According to Oropesa, he has been talking to some military friends to stop selling dynamites to small-scale mining, but to no avail.
“I’ve been asking them to stop selling dynamites. Without these dynamites, small-scale mining will stop,” he said.
Lucrative trade
Small-scale mining, Oropesa said, is somehow sustainable, because those who have hit the “bonanza” or “jackpot” can earn as much as P50,000 a week for months.
“Some have already built mansions. Small-scale mining is profitable,” he said.
Even small-scale mine workers can earn a small fortune and become owners of a tunnel themselves with a little luck.
“If they are good at managing their income, they can become owners of tunnels.
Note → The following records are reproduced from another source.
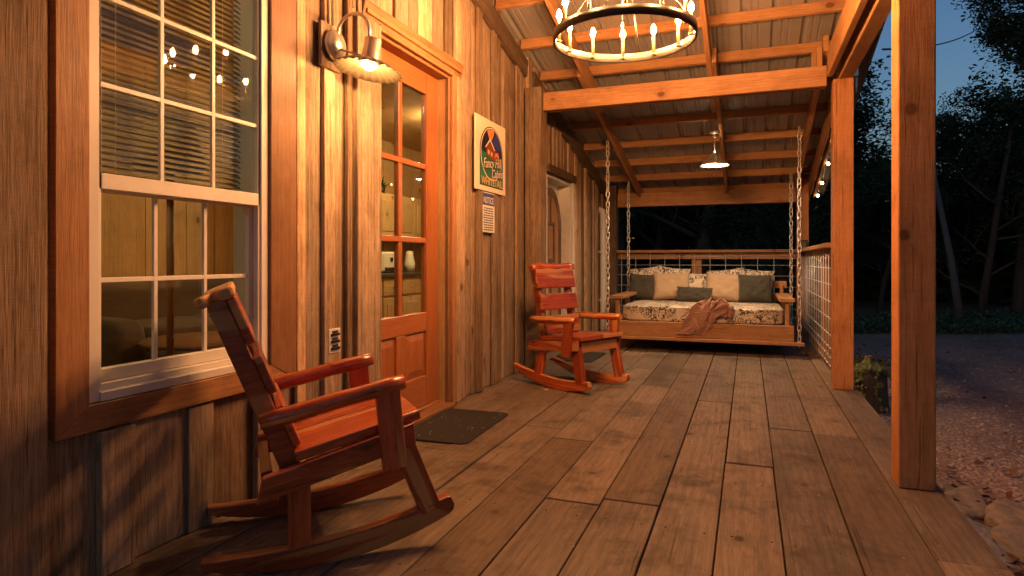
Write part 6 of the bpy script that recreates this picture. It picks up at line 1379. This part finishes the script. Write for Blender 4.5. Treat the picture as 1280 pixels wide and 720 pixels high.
for i in range(2100):
    if i < 1500: x, y = rp.uniform(.85, 2.6), rp.uniform(1.6, 3.3) + rp.gauss(0, .12)
    elif i < 1900: x, y = rp.gauss(1.22, .14), rp.gauss(3.85, .3)
    else: x, y = .9 + abs(rp.gauss(0, 3)), rp.uniform(2, 12)
    if x < .83: continue
    s = rp.uniform(.018, .045); M = Matrix.Translation((x, y, gz(x, y) + rp.uniform(.005, .05) + (.0 if i >= 1500 else .03))) @ Matrix.Rotation(rp.uniform(0, 6.28), 4, 'Z') @ Matrix.Rotation(rp.gauss(0, .5), 4, 'X') @ Matrix.Rotation(rp.gauss(0, .5), 4, 'Y')
    mb.raw([M @ V(p) for p in ((-s, 0, 0), (-s * .3, s * .55, s * .15), (s * .5, s * .4, s * .05), (s * 1.1, 0, s * .2), (s * .5, -s * .4, s * .08), (-s * .3, -s * .55, s * .12))], [(0, 1, 2, 3), (0, 3, 4, 5)], smooth=False, rnd=rp.random())
tag(obj('fallen_leaves', mb, M_LEAFL), kind='stuff')

# hollow log planter
lp = thing('log_planter', 'hollow log planter with trailing ivy and an orange flower beside the deck', 'planter', (1.06, 6.80, ground_z))
mb = MB(); zb = ground_z - .03
Ml = Matrix.Translation((1.04, 6.80, zb)); nP = 36; vs = []
prof = [(.205, 0), (.19, .08), (.175, .2), (.165, .32), (.158, .42), (.130, .42), (.125, .36), (0, .35)]
for (pr_, pz_) in prof:
    for q in range(nP):
        an = 2 * PI * q / nP; r_ = pr_ * (1 + .10 * noise.noise(V((math.cos(an) * 2.5, math.sin(an) * 2.5, pz_ * .6))) + .07 * noise.noise(V((math.cos(an) * 9, math.sin(an) * 9, pz_ * .8))))
        vs.append((1.04 + r_ * math.cos(an) + .05 * pz_, 6.80 + r_ * math.sin(an), zb + pz_ + (.03 * noise.noise(V((an * 2, 0, 4))) if .3 < pz_ else 0)))
uvs = [((v[2]) * 1.0, i % nP / nP * 1.2) for i, v in enumerate(vs)]
mb.raw(vs, [(i * nP + q, i * nP + (q + 1) % nP, (i + 1) * nP + (q + 1) % nP, (i + 1) * nP + q) for i in range(len(prof) - 1) for q in range(nP)], uvs)
obj('log', mb, W_BARK, lp)
M_IVY = plain('ivy_leaves', (.13, .15, .035), .6, nscale=8, namt=.5)
mb = MB()
for i in range(420):
    an = rp.uniform(0, 2 * PI)
    if i < 240: r_ = .23 * math.sqrt(rp.random()); z = zb + .41 + (.13 - .4 * r_) * rp.random() ** .7 + .03 * math.sin(an * 3)
    else:
        an = rp.choice([-1.9, -2.5, -1.2, 2.6, -2.2, -.4]) + rp.gauss(0, .10); z = zb + .44 - rp.random() ** 1.4 * .36; r_ = .18 + (zb + .44 - z) * .12 + rp.uniform(0, .02)
    s = rp.uniform(.012, .026); M = Matrix.Translation((1.05 + r_ * math.cos(an), 6.80 + r_ * math.sin(an), z)) @ Matrix.Rotation(an, 4, 'Z') @ Matrix.Rotation(rp.uniform(.2, 1.4), 4, 'Y') @ Matrix.Rotation(rp.uniform(-.6, .6), 4, 'X')
    mb.raw([M @ V(p) for p in ((-s, 0, 0), (0, s * .8, s * .2), (s * 1.2, 0, 0), (0, -s * .8, s * .2))], [(0, 1, 2), (0, 2, 3)], smooth=False, rnd=rp.random())
obj('trailing_ivy', mb, M_IVY, lp)
for (fx, fy, fz) in ((1.07, 6.74, .09),):
    mb = MB()
    for q in range(7):
        a = q * 2 * PI / 7; mb.raw([(fx, fy, fz), (fx + .02 * math.cos(a - .35), fy + .02 * math.sin(a - .35), fz + .012), (fx + .028 * math.cos(a), fy + .028 * math.sin(a), fz + .008), (fx + .02 * math.cos(a + .35), fy + .02 * math.sin(a + .35), fz + .012)], [(0, 1, 2, 3)], smooth=False)
    mb.tube([(fx, fy, fz), (fx - .01, fy + .01, zb + .42)], .002, 5)
    obj('flower', mb, plain('orange_petal', (.65, .17, .05), .6), lp)

# ------------------------------------------------------------------ woods
def leafmat(name, a_, b_):
    m, nt = newmat(name); k = NT(nt)
    at = k.n('ShaderNodeVertexColor', layer_name='rnd').outputs[0]; s_ = k.n('ShaderNodeSeparateColor'); nt.links.new(at, s_.inputs[0])
    b = k.out(k.mix(s_.outputs[0], c4(a_), c4(b_)), .6, Specular_IOR_Level=.25)
    return m
M_LEAF = leafmat('oak_leaves', (.022, .042, .018), (.048, .080, .036))
M_WEED = leafmat('weed_leaves', (.05, .10, .055), (.10, .17, .09))
def tree_meshes(seed, H, spread, bare, nl, ls):
    """trunk, limbs and twigs grown by branching; leaf sprays only at the twig ends, so sky shows between the clumps"""
    r = random.Random(seed); tb = MB(); tips = []
    def grow(p, d, L, rad_, lev):
        pts = [p.copy()]; rs = [rad_]; n_ = 5 if lev < 2 else 3
        for i in range(n_):
            d = (d + V((r.gauss(0, .13), r.gauss(0, .13), r.gauss(.05 if lev else .0, .08)))).normalized()
            p = p + d * L / n_; pts.append(p.copy()); rs.append(rad_ * (1 - .62 * (i + 1) / n_))
        tb.tube(pts, rs, 8 if lev == 0 else (6 if lev == 1 else 4), wob=.15 if lev == 0 else 0, rnd=.5)
        if lev >= 2: tips.extend([(pts[-1], d), (pts[-2], d)])
        if lev >= 3: return
        nb = (11, 5, 4)[lev]
        for i in range(nb):
            f = (bare + (1 - bare) * (i + r.random()) / nb) if lev == 0 else .3 + .7 * (i + r.random()) / nb
            x = f * n_; j = min(int(x), n_ - 1); q = pts[j].lerp(pts[j + 1], x - j)
            az = r.uniform(0, 2 * PI); el = r.uniform(-.05, .75)
            nd = V((math.cos(az) * math.cos(el), math.sin(az) * math.cos(el), math.sin(el)))
            if lev: nd = (nd + d * .9).normalized()
            l = (spread * (1.15 - .65 * (f - bare) / (1 - bare)) if lev == 0 else L * .55) * r.uniform(.7, 1.2)
            grow(q, nd, l, rs[j] * (.42 if lev == 0 else .55), lev + 1)
    grow(V((0, 0, 0)), V((r.gauss(0, .04), r.gauss(0, .04), 1)).normalized(), H, H * .022, 0)
    lb = MB(); per = max(1, nl // max(1, len(tips)))
    for (t_, d) in tips:
        c = t_; rr_ = r.uniform(.25, .55) * (ls / .1) ** .5
        for i in range(int(per * r.uniform(.5, 1.5))):
            o = V((r.gauss(0, 1), r.gauss(0, 1), r.gauss(0, .65))) * rr_ * .6
            s = ls * r.uniform(.6, 1.25)
            M = Matrix.Translation(c + o) @ Matrix.Rotation(r.uniform(0, 6.28), 4, 'Z') @ Matrix.Rotation(r.gauss(0, .7), 4, 'X') @ Matrix.Rotation(r.gauss(0, .5), 4, 'Y')
            lb.raw([M @ V(p_) for p_ in ((-s * .9, 0, 0), (0, s * .42, s * .1), (s, 0, 0), (0, -s * .42, s * .1))], [(0, 1, 2), (0, 2, 3)], smooth=False, rnd=r.random())
    return tb, lb
protos = []
for q, (sd, H, sp_, ba, nl, ls) in enumerate(((3, 8.5, 3.0, .16, 16000, .08), (8, 7.5, 2.8, .10, 14000, .085), (14, 10.5, 2.3, .16, 24000, .072))):
    tb, lb = tree_meshes(sd, H, sp_, ba, nl, ls)
    root = thing('broadleaf_tree', 'tree', 'tree', (0, 0, 0), 0, 'dark trees of the wood')
    obj('trunk', tb, W_BARK, root, local=True); obj('crown', lb, M_LEAF, root, local=True)
    zs = [v.z for v in lb.v]; xs_ = [math.hypot(v.x, v.y) for v in lb.v]; pass
    protos.append(root)
T_WOOD = 'broadleaf tree of the dark unlit wood beyond the gravel drive'
spots = []
rt = random.Random(77)
def at_px(px, dist):
    th = math.atan(295 / 790); a = math.atan((px - 640) / 790) - th
    return dist * math.sin(a) / math.cos(math.atan((px - 640) / 790)) * 1.0, dist * math.cos(a) / math.cos(math.atan((px - 640) / 790))
# (pixel column it grows at, distance, prototype, scale)
for px, d, pi_, s, lab in (
    (1272, 15.5, 2, (.70, 1.02), 'tall tree at the right edge with blue sky showing through its upper crown'),
    (1098, 16.5, 0, (.40, .56), 'small rounded treetop between the two nearer porch posts'),
    (1225, 15.5, 1, (.62, .66), 'low leafy tree between the near post and the tall right tree'),
    (1440, 14.5, 1, 1.1, T_WOOD), (1345, 17.5, 2, .92, T_WOOD), (1500, 16, 0, 1.1, T_WOOD), (1130, 18.5, 1, .60, T_WOOD), (1165, 20, 2, .46, T_WOOD), (1035, 18, 1, .66, T_WOOD),
    (990, 15.5, 0, .66, T_WOOD), (985, 18, 2, 1.0, T_WOOD), (940, 16, 1, 1.0, T_WOOD), (900, 19, 0, 1.0, T_WOOD), (860, 16.5, 2, .95, T_WOOD),
    (820, 19, 1, 1.1, T_WOOD), (780, 17, 0, 1.0, T_WOOD), (740, 20, 2, 1.0, T_WOOD), (1250, 20, 1, .68, T_WOOD), (1320, 22, 0, .72, T_WOOD), (1085, 22, 1, .66, T_WOOD), (1010, 22, 1, 1.2, T_WOOD), (880, 23, 1, 1.2, T_WOOD), (960, 24, 0, 1.2, T_WOOD)):
    x, y = at_px(px, d)
    spots.append((x, y, pi_, s, lab))
for x, y in ((-9, 22), (-13, 17), (14, 12), (15, 6), (13, 1), (10, -5), (-6, 26)): spots.append((x, y, rt.randrange(3), 1.1, T_WOOD))
used = set()
for (x, y, pi_, s, lab) in spots:
    if pi_ in used: o = copy_tree(protos[pi_])
    else: o = protos[pi_]; used.add(pi_)
    o.location = (x, y, gz(x, y) - .1); o.rotation_euler = (0, 0, rt.uniform(0, 6.28)); o.scale = (s[0], s[0], s[1]) if isinstance(s, tuple) else (s * rt.uniform(.95, 1.05), s, s)
    o['label'] = lab
# dead leaning trunk
x, y = at_px(1202, 13.6)
mb = MB(); mb.tube([(x, y, gz(x, y) - .1), (x - .18, y + .05, 1.0), (x - .34, y + .1, 2.0), (x - .55, y + .2, 3.4)], [.085, .07, .06, .045], 10, wob=.2)
tag(obj('bare_trunk', mb, plain('grey_dead_wood', (.10, .09, .09), .9, nscale=6, namt=.4)), 'pale bare leaning trunk standing before the dark wood right of the near post', 'tree trunk')
# far wood behind the trees, one mass
mb = MB(); rb = random.Random(31)
for i in range(30000):
    an = rad(rb.uniform(-62, 82)); d = rb.uniform(24, 31); hmax = 5.2 + 1.6 * noise.noise(V((an * 6, 0, 0)))
    if -.02 < an < .16 : hmax *= .80
    x, y = d * math.sin(an), d * math.cos(an); z = gz(x, y) + hmax * rb.random() ** 1.25
    s = rb.uniform(.22, .50) * (1.3 if z < 3.5 else .8); M = Matrix.Translation((x, y, z)) @ Matrix.Rotation(rb.uniform(0, 6.28), 4, 'Z') @ Matrix.Rotation(rb.gauss(0, .8), 4, 'X')
    mb.raw([M @ V(p_) for p_ in ((-s, 0, 0), (0, s * .5, s * .1), (s, 0, 0), (0, -s * .5, s * .1))], [(0, 1, 2, 3)], smooth=False, rnd=rb.random())
tag(obj('distant_wood', mb, M_LEAF), kind='stuff')
# weeds along the far side of the drive
mb = MB(); rb = random.Random(13)
for i in range(1500):
    px = rb.uniform(1000, 1420); d = 12.2 + rb.random() ** 1.3 * 3.2
    x, y = at_px(px, d); hh = rb.uniform(.05, .30) * (.6 + .6 * abs(noise.noise(V((x, y, 0)))) * 2)
    for q in range(6):
        a = rb.uniform(0, 6.28); s = rb.uniform(.05, .12); M = Matrix.Translation((x + rb.gauss(0, .1), y + rb.gauss(0, .1), gz(x, y) + hh * rb.random())) @ Matrix.Rotation(a, 4, 'Z') @ Matrix.Rotation(rb.uniform(-.9, .5), 4, 'Y')
        mb.raw([M @ V(p_) for p_ in ((0, 0, 0), (s * .5, s * .3, .01), (s * 1.3, 0, -.02), (s * .5, -s * .3, .01))], [(0, 1, 2), (0, 2, 3)], smooth=False, rnd=rb.random())
tag(obj('weeds', mb, M_WEED), kind='stuff')
# overhead service cable from the eave to the wood
mb = MB(); A = V((.97, 5.55, 2.62)); B_ = V((*at_px(1262, 15.6), 7.6)); pts = [A.lerp(B_, i / 24) - V((0, 0, .35 * 4 * (i / 24) * (1 - i / 24))) for i in range(25)]
mb.tube(pts, .008, 6); tag(obj('overhead_cable', mb, M_BLACK), 'thin black service cable running from the eave toward the wood', 'cable')

# ------------------------------------------------------------------ light, sky, camera
w = bpy.data.worlds.new('World'); sc.world = w; w.use_nodes = True; nt = w.node_tree; nt.nodes.clear(); k = NT(nt)
SUN_EL, SUN_ROT = rad(SKY_EL), rad(SKY_ROT)
sk = k.n('ShaderNodeTexSky'); sk.sky_type = 'NISHITA'; sk.sun_disc = False; sk.sun_elevation = SUN_EL; sk.sun_rotation = SUN_ROT; sk.ozone_density = 3.0; sk.air_density = 1.0; sk.dust_density = .1
bg = k.n('ShaderNodeBackground', i_Strength=SKY_STR); nt.links.new(sk.outputs[0], bg.inputs[0])
wo = k.n('ShaderNodeOutputWorld'); nt.links.new(bg.outputs[0], wo.inputs[0])
L = bpy.data.lights.new('dusk_sun', 'SUN'); L.energy = .012; L.angle = rad(12); L.color = (.75, .82, 1.0)
lo = bpy.data.objects.new('dusk_sun', L); COL.objects.link(lo); lo.rotation_euler = (rad(84), 0, rad(180) - SUN_ROT)
cam = bpy.data.cameras.new('camera'); co = bpy.data.objects.new('camera', cam); COL.objects.link(co); sc.camera = co
th = math.atan(295 / 790)
co.location = (0, 0, 1); co.rotation_euler = (PI / 2, 0, th)
cam.sensor_fit = 'HORIZONTAL'; cam.sensor_width = 36; cam.lens = 790 / 1280 * 36; cam.shift_y = (325 - 360) / 1280; cam.clip_start = .02; cam.clip_end = 600
vs_ = sc.view_settings; vs_.view_transform = 'Standard'; vs_.look = 'None'; vs_.exposure = EXPOSURE; vs_.gamma = 1; vs_.use_curve_mapping = False
cy = sc.cycles; cy.use_denoising = True
try: cy.denoiser = 'OPENIMAGEDENOISE'
except Exception: pass
cy.max_bounces = 8; cy.transparent_max_bounces = 16; cy.sample_clamp_indirect = 6; cy.blur_glossy = .3; cy.caustics_reflective = False; cy.caustics_refractive = False; cy.use_light_tree = True
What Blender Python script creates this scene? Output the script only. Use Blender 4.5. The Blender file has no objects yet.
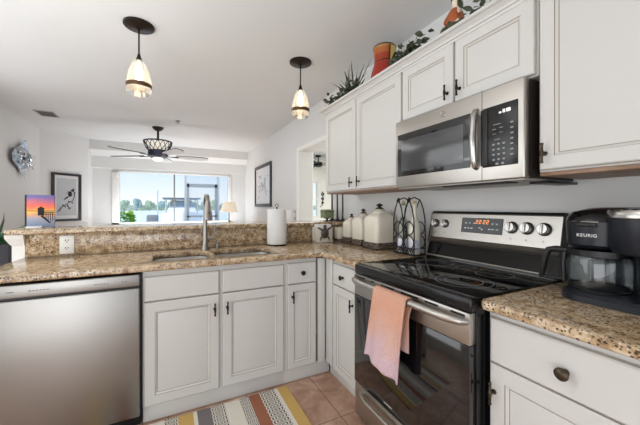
import bpy, bmesh, math, random
from mathutils import Vector, Matrix
random.seed(7)
S = bpy.context.scene
COL = S.collection
PI = math.pi
R = math.radians

# ------------------------------------------------------------------ camera
F_PX, HORIZON = 298.0, 207.0
YAW = math.atan(150.0 / F_PX)
cd = bpy.data.cameras.new('camera'); cam = bpy.data.objects.new('camera', cd); COL.objects.link(cam)
cam.location = (0, 0, 1.25); cam.rotation_euler = (R(90), 0, -YAW)
cd.sensor_width = 36.0; cd.lens = F_PX / 640 * 36.0; cd.shift_y = -(212.5 - HORIZON) / 640
cd.clip_start = 0.02; cd.clip_end = 600
S.camera = cam

# ------------------------------------------------------------------ colour management, world, lights
S.view_settings.view_transform = 'Standard'; S.view_settings.look = 'None'
S.view_settings.gamma = 1.0; S.view_settings.exposure = 0.08; S.view_settings.use_curve_mapping = False
S.cycles.use_denoising = True; S.cycles.denoising_input_passes = 'RGB_ALBEDO_NORMAL'; S.cycles.denoising_prefilter = 'ACCURATE'
S.cycles.max_bounces = 10; S.cycles.transparent_max_bounces = 16
S.cycles.sample_clamp_indirect = 6.0
S.cycles.caustics_refractive = False; S.cycles.caustics_reflective = False

def lin(c):
    return tuple(((v / 255) / 12.92 if v / 255 <= 0.04045 else (((v / 255) + 0.055) / 1.055) ** 2.4) for v in c) + (1.0,)

w = bpy.data.worlds.new('sky'); S.world = w; w.use_nodes = True
nt = w.node_tree; nt.nodes.clear()
wo = nt.nodes.new('ShaderNodeOutputWorld'); bg = nt.nodes.new('ShaderNodeBackground')
tc = nt.nodes.new('ShaderNodeTexCoord'); sx = nt.nodes.new('ShaderNodeSeparateXYZ'); cr = nt.nodes.new('ShaderNodeValToRGB')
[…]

Some have become rich because of gold mining already. Some already built mansions out of small-scale mining,” he said.
Oropesa reiterated that small-scale mining in the Bicol region should be regulated, starting with the establishment of a Minahang Bayan, and organization of small-scale miners into mining cooperatives, for them to maximize the benefit, ensure safety, prevent pollution and for governments—both national and local—to earn revenues from this very lucrative, but highly extractive, trade called gold mining.
2 comments
Sad to say, illegal small-scale mining has been a source of economic hemorrhage that has gone unchecked for decades, a combinatiuon of difficulty monitoring them, protection by local officials, and most of all, the obsession of some quarters to go concentrate on large-scale miners because it sells propaganda points more effectively. (The righteous vs. the ‘greedy oligarchs’.) Considering that most of our gold copmes from small mines (most of which is smuggled) one would think more resources should be diverted to seeing to it they follow the Small Scale Mining Act.
The strict requirements of organising a Minahang Bayan is a hindrance to its development. They should be relaxed or the Minahang Bayan law should be amended.
There is a provision in the existing law that is not realistic – requiring that an area in a Minahang Bayan should be 20 hectares. A characteristic of a gold bearing area is that generally it is very rare that gold exist continuously or throughout within a 20 hectare area. Unless we are speaking of underground or open pit mining area which are large scale operations. Small scale miners are mobile. They go from one place to another once gold can no longer be mined in their pit or tunnel.